MKs to choose new Foreign Affairs and Defense Committee chairman this week

Committee is still missing a chairman, after Avigdor Liberman left role last month to resume post as FM.

Knesset 370 (photo credit: Marc Israel Sellem/The Jerusalem Post)
Knesset 370
(photo credit: Marc Israel Sellem/The Jerusalem Post)
Speaker Yuli Edelstein’s choice of Foreign Affairs and Defense Committee chairman will be brought to a vote in the Knesset House Committee this week.
Edelstein requested that House Committee chairman Tzachi Hanegbi (Likud Beytenu) call a vote.
“As you know, for over a month the Foreign Affairs and Defense Committee does not have a chairman,” Edelstein wrote to Hanegbi. “In this situation, the committee cannot call meetings and there is no parliamentary supervision of the Defense and Foreign ministries. We cannot allow this situation to continue for much longer.”
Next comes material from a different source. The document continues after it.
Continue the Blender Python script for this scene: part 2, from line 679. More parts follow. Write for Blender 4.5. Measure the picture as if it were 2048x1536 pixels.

Two weeks ago, Edelstein gave Prime Minister Binyamin Netanyahu an ultimatum: Choose a chairman for the panel, or I’ll do it myself.
The committee is still missing a chairman, after Avigdor Liberman left the role last month to return as foreign minister on November 11, as Netanyahu has yet to appoint one, and it has been unable to hold general meetings ever since.
Because the Foreign Affairs and Defense Committee, the Knesset’s most prestigious panel, deals with sensitive and classified materials, the law forbids the Knesset from appointing a chairman who would serve less than three months.
Netanyahu would prefer to see Hanegbi in the position, but Finance Minister Yair Lapid insists the job should go to Yesh Atid faction chairman Ofer Shelah.
Lapid and Netanyahu agreed to a rotation between Hanegbi and Shelah, but they are at an impasse as to who would be first, since whoever is second may never get the job if there is an early election.
A Likud source said Netanyahu would be fine with whoever Edelstein chooses, as long as it is not Shelah.
Shelah, a freshman lawmaker, does not meet the three requirements for a chairman Edelstein described last week.
“My criteria are clear. I want someone with parliamentary experience, who’s a member of the Foreign Affairs and Defense Committee and who has a broad consensus of faction leaders behind him,” he said.
Edelstein is thought to prefer MK Meir Sheetrit (Hatnua) for the job, as he is the Knesset’s veteran member, is already on the committee and is in the coalition. Sheetrit has been in the parliament since 1981, with a nearly four-year break in 1988-92.
Other sources mentioned MK Binyamin Ben-Eliezer (Labor), who has been in the legislature since 1984, as a possibility. The Knesset speaker, however, refused to discuss names openly, though he spoke to faction leaders about the options this week.